> _PROBLEM DESCRIPTION_
Output the data below in full, byte for byte. Nothing may differ.

※ ※ ※

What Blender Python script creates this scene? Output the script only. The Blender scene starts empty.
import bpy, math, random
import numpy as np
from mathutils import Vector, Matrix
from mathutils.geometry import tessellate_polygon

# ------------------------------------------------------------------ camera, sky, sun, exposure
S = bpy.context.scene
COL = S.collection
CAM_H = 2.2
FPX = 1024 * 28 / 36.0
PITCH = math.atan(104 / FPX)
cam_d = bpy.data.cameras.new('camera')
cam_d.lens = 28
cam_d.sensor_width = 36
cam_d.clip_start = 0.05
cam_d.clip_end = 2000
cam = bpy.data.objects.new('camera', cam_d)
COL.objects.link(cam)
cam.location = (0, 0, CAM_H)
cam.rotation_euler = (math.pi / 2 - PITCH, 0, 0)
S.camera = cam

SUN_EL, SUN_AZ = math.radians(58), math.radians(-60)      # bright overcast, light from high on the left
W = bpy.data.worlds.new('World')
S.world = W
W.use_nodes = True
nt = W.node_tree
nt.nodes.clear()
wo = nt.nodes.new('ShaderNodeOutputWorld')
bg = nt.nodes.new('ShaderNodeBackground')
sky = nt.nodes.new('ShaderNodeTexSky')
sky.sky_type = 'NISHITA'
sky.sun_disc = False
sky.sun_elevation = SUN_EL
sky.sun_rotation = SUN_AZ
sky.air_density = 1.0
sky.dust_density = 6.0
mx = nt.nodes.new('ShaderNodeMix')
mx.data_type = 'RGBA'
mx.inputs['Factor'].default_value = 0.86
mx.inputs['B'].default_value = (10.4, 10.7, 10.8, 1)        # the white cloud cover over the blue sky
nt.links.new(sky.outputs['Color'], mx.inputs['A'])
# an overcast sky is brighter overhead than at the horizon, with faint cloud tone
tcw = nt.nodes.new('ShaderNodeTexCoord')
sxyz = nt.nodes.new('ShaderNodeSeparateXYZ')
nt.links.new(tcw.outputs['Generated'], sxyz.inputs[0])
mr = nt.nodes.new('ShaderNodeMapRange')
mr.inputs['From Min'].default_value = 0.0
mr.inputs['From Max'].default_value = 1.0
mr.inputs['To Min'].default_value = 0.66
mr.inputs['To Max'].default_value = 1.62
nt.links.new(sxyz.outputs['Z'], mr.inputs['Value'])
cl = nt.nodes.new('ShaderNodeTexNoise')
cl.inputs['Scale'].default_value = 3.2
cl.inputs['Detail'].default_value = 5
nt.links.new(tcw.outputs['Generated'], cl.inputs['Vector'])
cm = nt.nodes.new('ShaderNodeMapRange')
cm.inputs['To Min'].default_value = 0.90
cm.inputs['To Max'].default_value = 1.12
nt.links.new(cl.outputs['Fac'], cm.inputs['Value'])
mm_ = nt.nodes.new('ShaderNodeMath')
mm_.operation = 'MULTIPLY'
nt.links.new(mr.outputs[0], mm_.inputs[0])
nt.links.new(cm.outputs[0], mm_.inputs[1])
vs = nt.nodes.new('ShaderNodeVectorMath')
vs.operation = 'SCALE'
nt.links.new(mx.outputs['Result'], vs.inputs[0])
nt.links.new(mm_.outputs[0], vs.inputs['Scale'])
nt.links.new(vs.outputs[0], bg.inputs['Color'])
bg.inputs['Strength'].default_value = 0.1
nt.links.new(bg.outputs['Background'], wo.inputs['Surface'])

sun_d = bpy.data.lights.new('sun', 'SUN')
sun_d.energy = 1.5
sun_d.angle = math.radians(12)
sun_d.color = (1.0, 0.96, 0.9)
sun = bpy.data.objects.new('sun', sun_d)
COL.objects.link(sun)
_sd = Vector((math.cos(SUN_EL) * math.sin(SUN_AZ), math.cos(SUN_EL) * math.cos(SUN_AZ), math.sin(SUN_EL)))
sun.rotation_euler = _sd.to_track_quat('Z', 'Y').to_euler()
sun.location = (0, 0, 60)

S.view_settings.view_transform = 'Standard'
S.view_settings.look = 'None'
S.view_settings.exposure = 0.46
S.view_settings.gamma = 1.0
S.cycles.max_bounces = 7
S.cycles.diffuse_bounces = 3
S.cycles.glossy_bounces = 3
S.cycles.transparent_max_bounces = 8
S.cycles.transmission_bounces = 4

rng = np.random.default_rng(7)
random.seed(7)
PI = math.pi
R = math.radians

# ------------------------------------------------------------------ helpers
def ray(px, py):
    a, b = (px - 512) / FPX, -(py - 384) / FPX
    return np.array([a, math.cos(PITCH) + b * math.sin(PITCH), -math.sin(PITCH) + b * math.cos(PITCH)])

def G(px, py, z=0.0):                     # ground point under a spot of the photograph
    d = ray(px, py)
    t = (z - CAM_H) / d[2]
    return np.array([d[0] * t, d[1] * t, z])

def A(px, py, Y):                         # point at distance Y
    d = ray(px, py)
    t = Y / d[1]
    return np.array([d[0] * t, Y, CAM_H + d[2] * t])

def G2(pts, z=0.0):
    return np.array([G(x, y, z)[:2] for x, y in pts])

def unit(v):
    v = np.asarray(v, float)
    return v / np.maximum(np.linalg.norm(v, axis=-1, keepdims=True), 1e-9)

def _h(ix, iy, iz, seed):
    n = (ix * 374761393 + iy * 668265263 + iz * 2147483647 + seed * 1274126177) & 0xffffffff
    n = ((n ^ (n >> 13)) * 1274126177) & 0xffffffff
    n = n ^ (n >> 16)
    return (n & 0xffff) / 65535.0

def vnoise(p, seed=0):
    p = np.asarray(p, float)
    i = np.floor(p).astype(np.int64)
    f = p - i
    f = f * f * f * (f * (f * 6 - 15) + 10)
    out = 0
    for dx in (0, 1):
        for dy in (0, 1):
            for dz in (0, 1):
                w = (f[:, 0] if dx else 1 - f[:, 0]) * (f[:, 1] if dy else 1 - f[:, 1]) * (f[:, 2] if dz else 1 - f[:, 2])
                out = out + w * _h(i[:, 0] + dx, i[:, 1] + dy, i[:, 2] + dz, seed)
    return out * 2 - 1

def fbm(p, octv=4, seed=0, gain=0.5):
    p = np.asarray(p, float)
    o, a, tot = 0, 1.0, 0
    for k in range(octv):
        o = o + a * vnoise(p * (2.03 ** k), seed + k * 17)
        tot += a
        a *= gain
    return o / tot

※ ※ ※

> _CORRECT OUTPUT_
What Blender Python script creates this scene? Output the script only. The Blender scene starts empty.
import bpy, math, random
import numpy as np
from mathutils import Vector, Matrix
from mathutils.geometry import tessellate_polygon

# ------------------------------------------------------------------ camera, sky, sun, exposure
S = bpy.context.scene
COL = S.collection
CAM_H = 2.2
FPX = 1024 * 28 / 36.0
PITCH = math.atan(104 / FPX)
cam_d = bpy.data.cameras.new('camera')
cam_d.lens = 28
cam_d.sensor_width = 36
cam_d.clip_start = 0.05
cam_d.clip_end = 2000
cam = bpy.data.objects.new('camera', cam_d)
COL.objects.link(cam)
cam.location = (0, 0, CAM_H)
cam.rotation_euler = (math.pi / 2 - PITCH, 0, 0)
S.camera = cam

SUN_EL, SUN_AZ = math.radians(58), math.radians(-60)      # bright overcast, light from high on the left
W = bpy.data.worlds.new('World')
S.world = W
W.use_nodes = True
nt = W.node_tree
nt.nodes.clear()
wo = nt.nodes.new('ShaderNodeOutputWorld')
bg = nt.nodes.new('ShaderNodeBackground')
sky = nt.nodes.new('ShaderNodeTexSky')
sky.sky_type = 'NISHITA'
sky.sun_disc = False
sky.sun_elevation = SUN_EL
sky.sun_rotation = SUN_AZ
sky.air_density = 1.0
sky.dust_density = 6.0
mx = nt.nodes.new('ShaderNodeMix')
mx.data_type = 'RGBA'
mx.inputs['Factor'].default_value = 0.86
mx.inputs['B'].default_value = (10.4, 10.7, 10.8, 1)        # the white cloud cover over the blue sky
nt.links.new(sky.outputs['Color'], mx.inputs['A'])
# an overcast sky is brighter overhead than at the horizon, with faint cloud tone
tcw = nt.nodes.new('ShaderNodeTexCoord')
sxyz = nt.nodes.new('ShaderNodeSeparateXYZ')
nt.links.new(tcw.outputs['Generated'], sxyz.inputs[0])
mr = nt.nodes.new('ShaderNodeMapRange')
mr.inputs['From Min'].default_value = 0.0
mr.inputs['From Max'].default_value = 1.0
mr.inputs['To Min'].default_value = 0.66
mr.inputs['To Max'].default_value = 1.62
nt.links.new(sxyz.outputs['Z'], mr.inputs['Value'])
cl = nt.nodes.new('ShaderNodeTexNoise')
cl.inputs['Scale'].default_value = 3.2
cl.inputs['Detail'].default_value = 5
nt.links.new(tcw.outputs['Generated'], cl.inputs['Vector'])
cm = nt.nodes.new('ShaderNodeMapRange')
cm.inputs['To Min'].default_value = 0.90
cm.inputs['To Max'].default_value = 1.12
nt.links.new(cl.outputs['Fac'], cm.inputs['Value'])
mm_ = nt.nodes.new('ShaderNodeMath')
mm_.operation = 'MULTIPLY'
nt.links.new(mr.outputs[0], mm_.inputs[0])
nt.links.new(cm.outputs[0], mm_.inputs[1])
vs = nt.nodes.new('ShaderNodeVectorMath')
vs.operation = 'SCALE'
nt.links.new(mx.outputs['Result'], vs.inputs[0])
nt.links.new(mm_.outputs[0], vs.inputs['Scale'])
nt.links.new(vs.outputs[0], bg.inputs['Color'])
bg.inputs['Strength'].default_value = 0.1
nt.links.new(bg.outputs['Background'], wo.inputs['Surface'])

sun_d = bpy.data.lights.new('sun', 'SUN')
sun_d.energy = 1.5
sun_d.angle = math.radians(12)
sun_d.color = (1.0, 0.96, 0.9)
sun = bpy.data.objects.new('sun', sun_d)
COL.objects.link(sun)
_sd = Vector((math.cos(SUN_EL) * math.sin(SUN_AZ), math.cos(SUN_EL) * math.cos(SUN_AZ), math.sin(SUN_EL)))
sun.rotation_euler = _sd.to_track_quat('Z', 'Y').to_euler()
sun.location = (0, 0, 60)

S.view_settings.view_transform = 'Standard'
S.view_settings.look = 'None'
S.view_settings.exposure = 0.46
S.view_settings.gamma = 1.0
S.cycles.max_bounces = 7
S.cycles.diffuse_bounces = 3
S.cycles.glossy_bounces = 3
S.cycles.transparent_max_bounces = 8
S.cycles.transmission_bounces = 4

rng = np.random.default_rng(7)
random.seed(7)
PI = math.pi
R = math.radians

# ------------------------------------------------------------------ helpers
def ray(px, py):
    a, b = (px - 512) / FPX, -(py - 384) / FPX
    return np.array([a, math.cos(PITCH) + b * math.sin(PITCH), -math.sin(PITCH) + b * math.cos(PITCH)])

def G(px, py, z=0.0):                     # ground point under a spot of the photograph
    d = ray(px, py)
    t = (z - CAM_H) / d[2]
    return np.array([d[0] * t, d[1] * t, z])

def A(px, py, Y):                         # point at distance Y
    d = ray(px, py)
    t = Y / d[1]
    return np.array([d[0] * t, Y, CAM_H + d[2] * t])

def G2(pts, z=0.0):
    return np.array([G(x, y, z)[:2] for x, y in pts])

def unit(v):
    v = np.asarray(v, float)
    return v / np.maximum(np.linalg.norm(v, axis=-1, keepdims=True), 1e-9)

def _h(ix, iy, iz, seed):
    n = (ix * 374761393 + iy * 668265263 + iz * 2147483647 + seed * 1274126177) & 0xffffffff
    n = ((n ^ (n >> 13)) * 1274126177) & 0xffffffff
    n = n ^ (n >> 16)
    return (n & 0xffff) / 65535.0

def vnoise(p, seed=0):
    p = np.asarray(p, float)
    i = np.floor(p).astype(np.int64)
    f = p - i
    f = f * f * f * (f * (f * 6 - 15) + 10)
    out = 0
    for dx in (0, 1):
        for dy in (0, 1):
            for dz in (0, 1):
                w = (f[:, 0] if dx else 1 - f[:, 0]) * (f[:, 1] if dy else 1 - f[:, 1]) * (f[:, 2] if dz else 1 - f[:, 2])
                out = out + w * _h(i[:, 0] + dx, i[:, 1] + dy, i[:, 2] + dz, seed)
    return out * 2 - 1

def fbm(p, octv=4, seed=0, gain=0.5):
    p = np.asarray(p, float)
    o, a, tot = 0, 1.0, 0
    for k in range(octv):
        o = o + a * vnoise(p * (2.03 ** k), seed + k * 17)
        tot += a
        a *= gain
    return o / tot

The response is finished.